The Forest House

Synopsis

Rome has conquered Britannia. The tribes, disarmed and overwhelmed, imitate the manners of their Roman masters and practice the old ways only as those masters allow. Led by the Archdruid Ardanos, the priests of the old faith who survived the massacre on the isle of Mona exist on sufferance, and the priestesses are both sheltered and confined in Vernemeton, the Forest House where Lhiannon, now old and tired, is High Priestess at last.

But a new generation is growing up, who never knew the old wars. Eilan, the lovely grand-daughter of Ardanos, falls in love with Gawen, not knowing his other name is Gaius, and he is the son of a Cornish princess and a Roman officer. Forbidden to marry, he thinks she is dead, and she believes he has forgotten her. By the time they meet again, she is sworn to chastity as a priestess in the Forest House.

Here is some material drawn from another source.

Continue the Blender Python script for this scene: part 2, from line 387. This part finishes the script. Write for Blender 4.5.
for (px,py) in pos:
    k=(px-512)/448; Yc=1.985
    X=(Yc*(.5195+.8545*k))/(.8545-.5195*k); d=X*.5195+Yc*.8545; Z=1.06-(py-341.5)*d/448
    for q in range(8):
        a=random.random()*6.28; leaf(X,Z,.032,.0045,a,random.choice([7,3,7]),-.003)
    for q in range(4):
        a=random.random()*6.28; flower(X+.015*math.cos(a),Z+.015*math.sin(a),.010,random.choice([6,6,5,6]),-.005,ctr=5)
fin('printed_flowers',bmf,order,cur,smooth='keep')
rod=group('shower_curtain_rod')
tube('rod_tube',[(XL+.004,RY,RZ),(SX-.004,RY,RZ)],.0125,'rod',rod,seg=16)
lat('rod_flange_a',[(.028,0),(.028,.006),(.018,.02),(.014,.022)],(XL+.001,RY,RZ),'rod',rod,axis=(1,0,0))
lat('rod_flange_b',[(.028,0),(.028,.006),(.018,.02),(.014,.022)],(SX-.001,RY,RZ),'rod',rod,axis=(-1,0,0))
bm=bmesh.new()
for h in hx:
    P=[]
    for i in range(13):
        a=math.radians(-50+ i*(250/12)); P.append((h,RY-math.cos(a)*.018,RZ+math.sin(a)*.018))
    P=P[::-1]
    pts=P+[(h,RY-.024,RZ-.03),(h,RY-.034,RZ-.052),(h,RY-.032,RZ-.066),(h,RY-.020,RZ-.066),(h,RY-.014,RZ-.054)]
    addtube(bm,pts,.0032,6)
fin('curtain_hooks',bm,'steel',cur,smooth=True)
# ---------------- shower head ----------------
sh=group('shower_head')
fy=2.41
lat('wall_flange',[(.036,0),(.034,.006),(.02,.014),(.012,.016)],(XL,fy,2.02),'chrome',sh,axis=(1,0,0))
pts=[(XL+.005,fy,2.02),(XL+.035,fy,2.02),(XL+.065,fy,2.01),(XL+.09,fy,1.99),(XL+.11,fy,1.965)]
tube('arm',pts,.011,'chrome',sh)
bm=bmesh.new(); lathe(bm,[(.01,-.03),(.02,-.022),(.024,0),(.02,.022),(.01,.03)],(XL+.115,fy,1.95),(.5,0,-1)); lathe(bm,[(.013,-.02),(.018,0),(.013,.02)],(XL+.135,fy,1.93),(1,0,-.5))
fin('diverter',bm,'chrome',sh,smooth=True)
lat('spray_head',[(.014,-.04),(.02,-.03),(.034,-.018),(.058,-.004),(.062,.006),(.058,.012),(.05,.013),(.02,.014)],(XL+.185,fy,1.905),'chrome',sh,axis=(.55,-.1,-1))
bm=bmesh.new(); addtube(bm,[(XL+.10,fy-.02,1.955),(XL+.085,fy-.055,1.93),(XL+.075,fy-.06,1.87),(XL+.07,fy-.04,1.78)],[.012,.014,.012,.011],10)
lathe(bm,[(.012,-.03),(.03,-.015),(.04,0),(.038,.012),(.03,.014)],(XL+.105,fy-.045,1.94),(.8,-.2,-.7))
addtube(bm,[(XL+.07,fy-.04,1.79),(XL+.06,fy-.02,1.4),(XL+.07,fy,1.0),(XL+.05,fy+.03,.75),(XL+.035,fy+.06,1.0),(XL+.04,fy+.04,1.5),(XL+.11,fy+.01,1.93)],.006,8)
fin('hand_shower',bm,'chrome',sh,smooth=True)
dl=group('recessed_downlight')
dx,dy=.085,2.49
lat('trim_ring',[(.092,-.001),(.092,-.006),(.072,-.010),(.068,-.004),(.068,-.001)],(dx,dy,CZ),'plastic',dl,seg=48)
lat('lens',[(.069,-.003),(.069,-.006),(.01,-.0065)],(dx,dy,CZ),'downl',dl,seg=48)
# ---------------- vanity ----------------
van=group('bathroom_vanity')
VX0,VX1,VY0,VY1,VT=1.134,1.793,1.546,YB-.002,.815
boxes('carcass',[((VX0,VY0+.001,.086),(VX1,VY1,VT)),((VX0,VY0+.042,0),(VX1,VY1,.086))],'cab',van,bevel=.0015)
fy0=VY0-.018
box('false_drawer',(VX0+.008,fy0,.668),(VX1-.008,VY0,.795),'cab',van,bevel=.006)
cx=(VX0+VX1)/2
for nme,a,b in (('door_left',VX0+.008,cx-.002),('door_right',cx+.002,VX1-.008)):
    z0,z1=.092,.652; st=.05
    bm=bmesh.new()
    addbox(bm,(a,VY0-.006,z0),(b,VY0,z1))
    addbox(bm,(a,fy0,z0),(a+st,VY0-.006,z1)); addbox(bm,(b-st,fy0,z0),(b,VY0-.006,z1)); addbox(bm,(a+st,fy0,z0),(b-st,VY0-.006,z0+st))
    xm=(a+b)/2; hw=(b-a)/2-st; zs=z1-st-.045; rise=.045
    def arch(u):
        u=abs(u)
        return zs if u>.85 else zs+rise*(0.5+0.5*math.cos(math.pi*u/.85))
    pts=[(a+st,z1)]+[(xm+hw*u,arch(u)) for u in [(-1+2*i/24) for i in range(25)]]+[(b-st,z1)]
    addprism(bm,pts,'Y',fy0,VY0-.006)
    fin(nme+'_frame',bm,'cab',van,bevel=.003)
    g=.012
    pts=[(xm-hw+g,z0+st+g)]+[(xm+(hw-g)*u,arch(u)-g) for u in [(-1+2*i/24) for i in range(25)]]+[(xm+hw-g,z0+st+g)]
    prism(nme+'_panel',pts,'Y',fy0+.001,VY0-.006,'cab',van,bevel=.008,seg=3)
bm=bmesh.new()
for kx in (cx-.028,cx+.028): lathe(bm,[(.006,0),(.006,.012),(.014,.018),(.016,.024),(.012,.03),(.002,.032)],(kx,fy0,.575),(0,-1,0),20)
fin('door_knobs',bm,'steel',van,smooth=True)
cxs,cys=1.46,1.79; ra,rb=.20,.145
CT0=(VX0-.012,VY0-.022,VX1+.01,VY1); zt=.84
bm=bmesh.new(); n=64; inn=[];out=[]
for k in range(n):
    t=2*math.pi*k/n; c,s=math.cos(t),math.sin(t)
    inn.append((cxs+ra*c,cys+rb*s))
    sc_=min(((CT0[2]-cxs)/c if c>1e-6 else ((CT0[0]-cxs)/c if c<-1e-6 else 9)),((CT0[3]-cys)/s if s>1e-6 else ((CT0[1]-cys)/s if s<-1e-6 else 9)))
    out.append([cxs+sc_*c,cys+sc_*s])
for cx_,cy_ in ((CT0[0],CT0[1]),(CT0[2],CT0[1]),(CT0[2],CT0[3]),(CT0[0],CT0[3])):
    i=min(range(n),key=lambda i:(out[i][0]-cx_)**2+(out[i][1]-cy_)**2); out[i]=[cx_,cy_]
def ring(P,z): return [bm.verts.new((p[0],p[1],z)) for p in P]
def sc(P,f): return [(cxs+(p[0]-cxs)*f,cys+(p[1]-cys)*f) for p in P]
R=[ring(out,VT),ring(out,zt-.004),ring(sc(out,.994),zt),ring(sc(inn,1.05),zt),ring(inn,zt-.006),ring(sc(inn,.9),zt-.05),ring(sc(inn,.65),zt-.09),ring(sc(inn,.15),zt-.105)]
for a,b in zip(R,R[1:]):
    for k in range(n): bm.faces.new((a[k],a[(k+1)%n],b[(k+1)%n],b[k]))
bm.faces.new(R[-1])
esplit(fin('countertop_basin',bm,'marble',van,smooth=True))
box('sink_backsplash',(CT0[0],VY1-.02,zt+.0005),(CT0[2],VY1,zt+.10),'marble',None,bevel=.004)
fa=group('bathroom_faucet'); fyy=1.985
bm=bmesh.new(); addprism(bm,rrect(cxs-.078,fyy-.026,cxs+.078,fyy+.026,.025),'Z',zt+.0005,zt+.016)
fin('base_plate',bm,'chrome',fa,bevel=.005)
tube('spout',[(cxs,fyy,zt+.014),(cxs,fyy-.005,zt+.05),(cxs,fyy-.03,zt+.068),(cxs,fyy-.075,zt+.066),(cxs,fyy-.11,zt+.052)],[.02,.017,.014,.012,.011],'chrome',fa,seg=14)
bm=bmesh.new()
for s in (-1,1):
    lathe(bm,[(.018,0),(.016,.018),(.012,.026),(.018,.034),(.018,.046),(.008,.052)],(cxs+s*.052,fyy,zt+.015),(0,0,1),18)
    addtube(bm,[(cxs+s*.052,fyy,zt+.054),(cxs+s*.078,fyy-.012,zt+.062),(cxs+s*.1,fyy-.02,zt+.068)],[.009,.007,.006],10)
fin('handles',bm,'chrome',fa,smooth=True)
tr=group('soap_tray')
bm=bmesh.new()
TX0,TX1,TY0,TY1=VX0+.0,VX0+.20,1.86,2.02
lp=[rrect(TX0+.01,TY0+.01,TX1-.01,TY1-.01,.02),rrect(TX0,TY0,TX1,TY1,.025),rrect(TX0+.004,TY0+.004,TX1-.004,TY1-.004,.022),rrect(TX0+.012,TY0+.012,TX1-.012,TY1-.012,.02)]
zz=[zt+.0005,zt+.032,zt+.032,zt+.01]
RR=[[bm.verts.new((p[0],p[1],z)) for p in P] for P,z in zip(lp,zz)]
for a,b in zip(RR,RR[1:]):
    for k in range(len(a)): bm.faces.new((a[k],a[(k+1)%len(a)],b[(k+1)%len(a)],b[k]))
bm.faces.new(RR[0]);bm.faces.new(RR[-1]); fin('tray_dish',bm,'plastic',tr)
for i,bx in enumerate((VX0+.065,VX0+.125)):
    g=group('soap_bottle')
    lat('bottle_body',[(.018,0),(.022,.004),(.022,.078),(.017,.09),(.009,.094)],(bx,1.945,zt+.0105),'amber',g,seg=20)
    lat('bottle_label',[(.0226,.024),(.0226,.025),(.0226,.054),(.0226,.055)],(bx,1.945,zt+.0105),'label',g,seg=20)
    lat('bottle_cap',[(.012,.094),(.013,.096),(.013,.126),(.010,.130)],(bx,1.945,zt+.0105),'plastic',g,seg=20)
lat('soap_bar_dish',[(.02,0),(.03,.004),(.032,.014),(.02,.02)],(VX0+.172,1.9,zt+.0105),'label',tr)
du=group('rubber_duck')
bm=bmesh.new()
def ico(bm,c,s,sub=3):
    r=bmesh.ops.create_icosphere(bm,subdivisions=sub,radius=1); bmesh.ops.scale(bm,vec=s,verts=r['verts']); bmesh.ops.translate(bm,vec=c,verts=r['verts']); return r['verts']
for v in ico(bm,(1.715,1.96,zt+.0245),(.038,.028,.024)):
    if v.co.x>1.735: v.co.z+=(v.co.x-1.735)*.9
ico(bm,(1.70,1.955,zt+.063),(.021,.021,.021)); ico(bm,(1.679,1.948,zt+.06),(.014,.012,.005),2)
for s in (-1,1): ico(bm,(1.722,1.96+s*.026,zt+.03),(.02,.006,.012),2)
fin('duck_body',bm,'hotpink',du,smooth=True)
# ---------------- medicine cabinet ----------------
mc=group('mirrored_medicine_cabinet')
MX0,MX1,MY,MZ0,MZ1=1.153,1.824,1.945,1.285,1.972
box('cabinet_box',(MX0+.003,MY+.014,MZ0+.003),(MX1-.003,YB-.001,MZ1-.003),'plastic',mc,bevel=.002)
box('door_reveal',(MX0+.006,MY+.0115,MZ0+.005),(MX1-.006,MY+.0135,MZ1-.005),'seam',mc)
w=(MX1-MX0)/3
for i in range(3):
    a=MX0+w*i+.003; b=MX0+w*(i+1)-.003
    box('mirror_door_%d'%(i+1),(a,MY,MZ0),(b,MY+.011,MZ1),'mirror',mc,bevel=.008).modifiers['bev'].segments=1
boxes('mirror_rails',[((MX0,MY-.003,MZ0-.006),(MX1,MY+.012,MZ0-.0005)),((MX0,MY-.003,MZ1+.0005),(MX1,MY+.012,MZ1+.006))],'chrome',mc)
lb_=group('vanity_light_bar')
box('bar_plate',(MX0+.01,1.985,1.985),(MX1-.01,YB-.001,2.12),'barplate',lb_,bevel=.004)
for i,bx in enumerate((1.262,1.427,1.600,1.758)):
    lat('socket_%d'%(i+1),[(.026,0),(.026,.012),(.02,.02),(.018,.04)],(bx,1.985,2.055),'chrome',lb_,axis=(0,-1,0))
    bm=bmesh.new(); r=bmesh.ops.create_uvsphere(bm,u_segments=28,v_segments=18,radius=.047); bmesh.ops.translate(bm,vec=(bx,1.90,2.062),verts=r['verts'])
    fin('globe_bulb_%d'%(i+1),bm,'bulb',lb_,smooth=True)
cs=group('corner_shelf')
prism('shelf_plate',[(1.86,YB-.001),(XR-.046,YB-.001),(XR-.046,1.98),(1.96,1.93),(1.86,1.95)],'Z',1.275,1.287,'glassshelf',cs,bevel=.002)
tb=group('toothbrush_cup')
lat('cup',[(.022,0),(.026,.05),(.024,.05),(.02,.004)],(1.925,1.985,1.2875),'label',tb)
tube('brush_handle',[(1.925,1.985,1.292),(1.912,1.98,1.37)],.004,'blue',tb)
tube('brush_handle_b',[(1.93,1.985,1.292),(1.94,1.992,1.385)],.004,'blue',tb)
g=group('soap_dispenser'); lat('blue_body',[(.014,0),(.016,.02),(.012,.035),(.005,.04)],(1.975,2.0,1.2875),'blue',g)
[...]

But their love has not died. She bears his son in secret, and becomes High Priestess of Vernemeton when Lhiannon dies. Her great hope is to create a world in which Roman and Briton can be friends. Through all these years the priestess Caillean remains her confidante and her friend. Gaius, knowing her lost to him, takes a Roman wife he cannot love.

The years pass, and Gaius becomes infatuated with a girl who reminds him of Eilan when she was young. Seeking her, he is captured by angered Druids who intend to make him a royal sacrifice. To save the younger girl, Eilan proclaims herself the priestess he sought, and dies at his side.

Caillean, who has been on Avalon, re-establishing the order of priestesses there, returns only in time to rescue Eilan and Gaius’ son.

Commentary

The Forest House was the first book on which I collaborated with Marion. She suffered a major stroke while working on the first draft, and although she was able to complete the manuscript, the stroke had affected her ability to focus, the result was not publishable. At this point her husband suggested that she ask me to work with her on revising it, since I not only understood where she was coming from spiritually, but knew a fair amount about Roman Britain.

Opera buffs will recognize in the plotline a strong resemblance to the story of Bellini’s Norma. Marion had been a fan of the opera since she was a girl, and as a teen-ager had written a short novelization. With this book she had the chance to tell the story in full at last.

The libretto of the opera was based on an early 19th century French play. Neither the French playwright nor the Italian librettist knew very much about actual Druid culture (in the opening scene, the Druids are conducting a ritual to the “Celtic war-god”, Irminsul, which is actually a sacred tree of the Germanic tribes), but the music is gorgeous and the plot highly romantic. Marion very sensibly transferred the action to Britain which she knew something about.

Next came the question of when, exactly, the story took place. When Marion was writing Mists of Avalon, she mentioned that she had started out to make the book more historical, but when she realized that history would not allow her to do what she wanted to with the story, she decided not to worry about it. The Arthurian legend stands outside of history, and can legitimately be treated as such, but The Forest House and the other books in the series have to stay within nodding distance of the known facts.

Fortunately, for the first century in Britain we are well supplied with information, thanks to the Roman writer Tacitus, who wrote a biography of his father-in-law, who served as Governor of Britannia. I was therefore able to flesh out the character of Gaius by having him participate in the battle of Mons Graupius.

Humanizing him was harder. In the opera, the Roman officer is fickle–as so often in Grand Opera, one wonders what the heroine sees in him. When we turned in the manuscript, the revision specs (8 pages worth, from four editors in the UK and US) included a request to make Gaius “more sympathetic”. Marion and I looked at each other, and said, in unison, “We can’t–he’s a tenor…”

The major change that I made in Marion’s original draft was at the end. True to the opera, which ends with all the principals dead on the floor, the in the first version, all the main characters perished. This struck me as being terminally depressing, and I suggested that we send Caillean off to Avalon to re-establish the college of priestesses there, so that she would survive to speak the eulogies and pick up the pieces. This also, as it happened, made it possible to continue writing about Avalon.